PROBLEM DESCRIPTION: Type out the data exactly as given. Skip any image.

################

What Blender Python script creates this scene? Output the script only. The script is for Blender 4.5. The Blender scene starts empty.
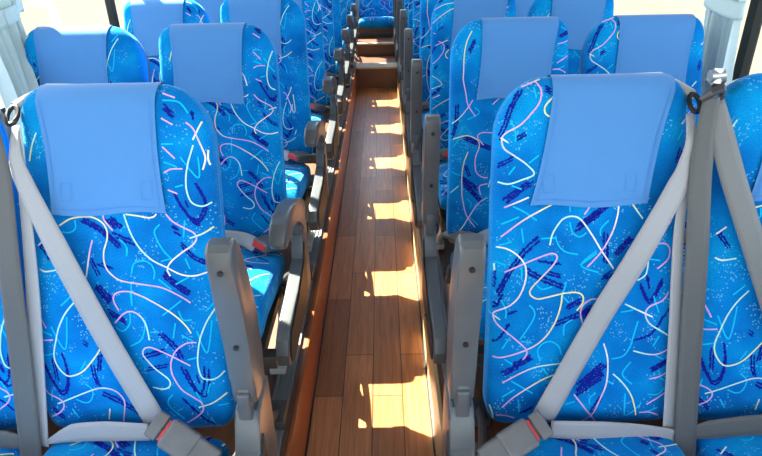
import bpy, bmesh, math, random
from mathutils import Vector, Matrix
SC = bpy.context.scene
COL = SC.collection
rnd = random.Random(7)
T = math.radians(17)
ST, CT = math.sin(T), math.cos(T)
PLAT = 0.226          # raised seat platform above the aisle floor
PITCH = 0.8           # distance between rows
Y1 = 0.911            # where back and cushion of the first row meet
HALF = 0.2145         # half width of the aisle floor
XA, XW = 0.458, 0.8796
HALFR = 0.204
GROUND = (0.097, 0.089, 0.071)
CAM = (592.8535, 0.47116, 0.00821, 0.02078, 0.05555, 1.50846)
SKY, SUNE, EXPO = 0.5, 27.0, 0.93
PAT_A='''
yp 4 -126,269 -105,257 -82,253 -60,254 -41,265 -33,282 -35,300 -42,320 -43,341 -38,357 -24,372 -14,378 1,382 37,388 64,393 83,401 109,416 122,426
py 4 -22,438 -30,421 -29,408 -17,401 3,401 23,409 35,415 63,432 89,451 108,471 119,489
pg 4 -32,465 -19,451 -10,444 3,441 19,450 30,470 34,502
wp 4 -81,371 -75,343 -70,320 -63,298
pp 4 -39,246 -37,260 -22,280
gw 4 2,249 8,271 17,295 31,318 52,339 80,354 106,368 132,372 161,365
yw 4 5,249 29,253 52,257 62,254 66,250
pw 4 84,250 97,265 119,278 135,287 141,298 133,311 112,325 91,341 82,353 81,361 86,371
gy 4 128,298 155,289 179,274
gg 4 146,118 136,146 133,156 128,181 128,207 136,229 155,237 172,230
yw 4 170,54 163,74 146,108
pw 4 135,75 147,86 157,112 165,137 165,149 160,166
wy 4 171,128 170,147 176,164 182,157 181,128 176,86
pp 4 93,20 117,29
pp 4 90,66 111,79
pp 4 88,120 110,143
pp 4 87,170 102,163 123,163
pp 4 92,203 110,211
gw 4 184,240 178,260
gy 4 -152,89 -164,112 -174,143
ww 4 -174,308 -157,294
wg 4 -174,354 -163,359 -136,355
pp 4 -187,447 -174,475
pp 4 -193,502 -162,499
gy 4 -108,419 -129,442 -145,469 -155,497 -164,531 -160,555 -144,576 -126,576 -104,564 -73,528 -66,513 -53,488
gp 4 -172,642 -146,631 -113,617 -81,606 -57,608 -39,620 -31,642 -39,685
pp 4 -200,604 -190,619 -167,630 -158,643 -167,660 -191,674
wy 4 -63,653 -68,678
pg 4 112,559 79,539 53,525 33,517 21,521 18,533 27,547 41,565 65,588 66,603 53,610 31,605
pp 4 128,509 108,510 86,525 75,545 72,565 76,585 90,612 113,631 129,647 125,667 92,691
gy 4 120,654 150,645 178,626
gg 4 174,433 152,464 136,500 129,532 127,560 133,586 149,592 164,588 177,576
py 4 -105,85 -74,63 -35,52 -8,68 4,106 -12,153
gg 4 -99,200 -65,152 -23,124 25,125
pw 4 -62,220 -39,182 2,167 49,183 65,223
n 12 -82,258 -44,280 -8,313
n 16 -30,256 -7,277
n 10 -20,289 18,305
n 8 -70,336 -54,371
n 8 -57,342 -32,355
n 16 -63,387 -36,421
n 12 -44,440 -10,463
n 8 -103,502 -92,511
n 8 -66,513 -66,533
n 10 -193,554 -165,614 -147,605 -143,564 -149,531
n 8 -167,544 -165,592
n 8 -88,550 -85,582 -79,600
n 10 -78,615 -39,638 -4,663
n 8 -69,528 -75,565
n 8 -186,653 -161,676
n 12 93,42 111,61
n 6 146,52 148,71
n 10 141,195 155,224 154,248 136,269 112,239 99,211
n 6 123,224 128,239
n 10 94,278 109,287
n 8 109,307 131,333 158,348
n 14 73,367 95,388 123,409
n 12 134,263 149,271
n 10 55,485 81,514 94,542
n 10 11,540 60,526
n 8 19,566 63,558
n 10 96,563 111,601 128,627 140,608 143,564
n 6 123,579 126,601
n 6 88,631 117,667 150,703
n 8 -175,298 -153,331
n 10 -84,67 -59,95 -29,86
n 10 13,50 48,88
c 4 -95,259 -95,275 -108,283 -122,281
c 4 -7,299 4,315 2,329
c 4 9,366 15,346 31,340 48,346 55,363 52,377
c 4 71,270 60,282 63,298 76,322 91,338
c 4 69,342 89,337
c 4 120,263 116,297
c 4 117,337 125,358
c 4 -11,297 2,311 2,331
c 4 95,388 122,374
c 4 62,377 86,398
c 4 -138,428 -116,409
c 4 -128,451 -139,519 -163,471
c 4 -190,479 -163,490
c 4 7,384 5,430
c 4 0,449 -3,468 -18,482 -31,473
c 4 -6,514 14,504 24,487 29,460
c 4 64,451 104,421
c 4 97,442 105,461 122,461
c 4 89,467 82,499
c 4 99,493 122,506
c 4 130,485 147,532 161,464
c 4 153,443 173,422
c 4 107,546 126,542
c 4 4,403 5,428
c 4 37,485 53,485
c 4 -108,595 -94,610 -99,632 -112,639 -130,631
c 4 -142,653 -130,674
c 4 -100,545 -112,564
c 4 -179,609 -185,636
c 4 -187,535 -166,529
c 4 70,623 59,637 63,653 89,680
c 4 148,601 141,623
c 4 160,652 180,652
c 4 143,679 155,715
c 4 118,618 129,645
c 4 120,140 151,181 153,141
c 4 88,149 113,159
c 4 106,198 122,194
c 4 86,115 109,115
c 4 94,33 124,37 140,58
'''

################

OUTPUT FOR THIS TASK:
What Blender Python script creates this scene? Output the script only. The script is for Blender 4.5. The Blender scene starts empty.
import bpy, bmesh, math, random
from mathutils import Vector, Matrix
SC = bpy.context.scene
COL = SC.collection
rnd = random.Random(7)
T = math.radians(17)
ST, CT = math.sin(T), math.cos(T)
PLAT = 0.226          # raised seat platform above the aisle floor
PITCH = 0.8           # distance between rows
Y1 = 0.911            # where back and cushion of the first row meet
HALF = 0.2145         # half width of the aisle floor
XA, XW = 0.458, 0.8796
HALFR = 0.204
GROUND = (0.097, 0.089, 0.071)
CAM = (592.8535, 0.47116, 0.00821, 0.02078, 0.05555, 1.50846)
SKY, SUNE, EXPO = 0.5, 27.0, 0.93
PAT_A='''
yp 4 -126,269 -105,257 -82,253 -60,254 -41,265 -33,282 -35,300 -42,320 -43,341 -38,357 -24,372 -14,378 1,382 37,388 64,393 83,401 109,416 122,426
py 4 -22,438 -30,421 -29,408 -17,401 3,401 23,409 35,415 63,432 89,451 108,471 119,489
pg 4 -32,465 -19,451 -10,444 3,441 19,450 30,470 34,502
wp 4 -81,371 -75,343 -70,320 -63,298
pp 4 -39,246 -37,260 -22,280
gw 4 2,249 8,271 17,295 31,318 52,339 80,354 106,368 132,372 161,365
yw 4 5,249 29,253 52,257 62,254 66,250
pw 4 84,250 97,265 119,278 135,287 141,298 133,311 112,325 91,341 82,353 81,361 86,371
gy 4 128,298 155,289 179,274
gg 4 146,118 136,146 133,156 128,181 128,207 136,229 155,237 172,230
yw 4 170,54 163,74 146,108
pw 4 135,75 147,86 157,112 165,137 165,149 160,166
wy 4 171,128 170,147 176,164 182,157 181,128 176,86
pp 4 93,20 117,29
pp 4 90,66 111,79
pp 4 88,120 110,143
pp 4 87,170 102,163 123,163
pp 4 92,203 110,211
gw 4 184,240 178,260
gy 4 -152,89 -164,112 -174,143
ww 4 -174,308 -157,294
wg 4 -174,354 -163,359 -136,355
pp 4 -187,447 -174,475
pp 4 -193,502 -162,499
gy 4 -108,419 -129,442 -145,469 -155,497 -164,531 -160,555 -144,576 -126,576 -104,564 -73,528 -66,513 -53,488
gp 4 -172,642 -146,631 -113,617 -81,606 -57,608 -39,620 -31,642 -39,685
pp 4 -200,604 -190,619 -167,630 -158,643 -167,660 -191,674
wy 4 -63,653 -68,678
pg 4 112,559 79,539 53,525 33,517 21,521 18,533 27,547 41,565 65,588 66,603 53,610 31,605
pp 4 128,509 108,510 86,525 75,545 72,565 76,585 90,612 113,631 129,647 125,667 92,691
gy 4 120,654 150,645 178,626
gg 4 174,433 152,464 136,500 129,532 127,560 133,586 149,592 164,588 177,576
py 4 -105,85 -74,63 -35,52 -8,68 4,106 -12,153
gg 4 -99,200 -65,152 -23,124 25,125
pw 4 -62,220 -39,182 2,167 49,183 65,223
n 12 -82,258 -44,280 -8,313
n 16 -30,256 -7,277
n 10 -20,289 18,305
n 8 -70,336 -54,371
n 8 -57,342 -32,355
n 16 -63,387 -36,421
n 12 -44,440 -10,463
n 8 -103,502 -92,511
n 8 -66,513 -66,533
n 10 -193,554 -165,614 -147,605 -143,564 -149,531
n 8 -167,544 -165,592
n 8 -88,550 -85,582 -79,600
n 10 -78,615 -39,638 -4,663
n 8 -69,528 -75,565
n 8 -186,653 -161,676
n 12 93,42 111,61
n 6 146,52 148,71
n 10 141,195 155,224 154,248 136,269 112,239 99,211
n 6 123,224 128,239
n 10 94,278 109,287
n 8 109,307 131,333 158,348
n 14 73,367 95,388 123,409
n 12 134,263 149,271
n 10 55,485 81,514 94,542
n 10 11,540 60,526
n 8 19,566 63,558
n 10 96,563 111,601 128,627 140,608 143,564
n 6 123,579 126,601
n 6 88,631 117,667 150,703
n 8 -175,298 -153,331
n 10 -84,67 -59,95 -29,86
n 10 13,50 48,88
c 4 -95,259 -95,275 -108,283 -122,281
c 4 -7,299 4,315 2,329
c 4 9,366 15,346 31,340 48,346 55,363 52,377
c 4 71,270 60,282 63,298 76,322 91,338
c 4 69,342 89,337
c 4 120,263 116,297
c 4 117,337 125,358
c 4 -11,297 2,311 2,331
c 4 95,388 122,374
c 4 62,377 86,398
c 4 -138,428 -116,409
c 4 -128,451 -139,519 -163,471
c 4 -190,479 -163,490
c 4 7,384 5,430
c 4 0,449 -3,468 -18,482 -31,473
c 4 -6,514 14,504 24,487 29,460
c 4 64,451 104,421
c 4 97,442 105,461 122,461
c 4 89,467 82,499
c 4 99,493 122,506
c 4 130,485 147,532 161,464
c 4 153,443 173,422
c 4 107,546 126,542
c 4 4,403 5,428
c 4 37,485 53,485
c 4 -108,595 -94,610 -99,632 -112,639 -130,631
c 4 -142,653 -130,674
c 4 -100,545 -112,564
c 4 -179,609 -185,636
c 4 -187,535 -166,529
c 4 70,623 59,637 63,653 89,680
c 4 148,601 141,623
c 4 160,652 180,652
c 4 143,679 155,715
c 4 118,618 129,645
c 4 120,140 151,181 153,141
c 4 88,149 113,159
c 4 106,198 122,194
c 4 86,115 109,115
c 4 94,33 124,37 140,58
'''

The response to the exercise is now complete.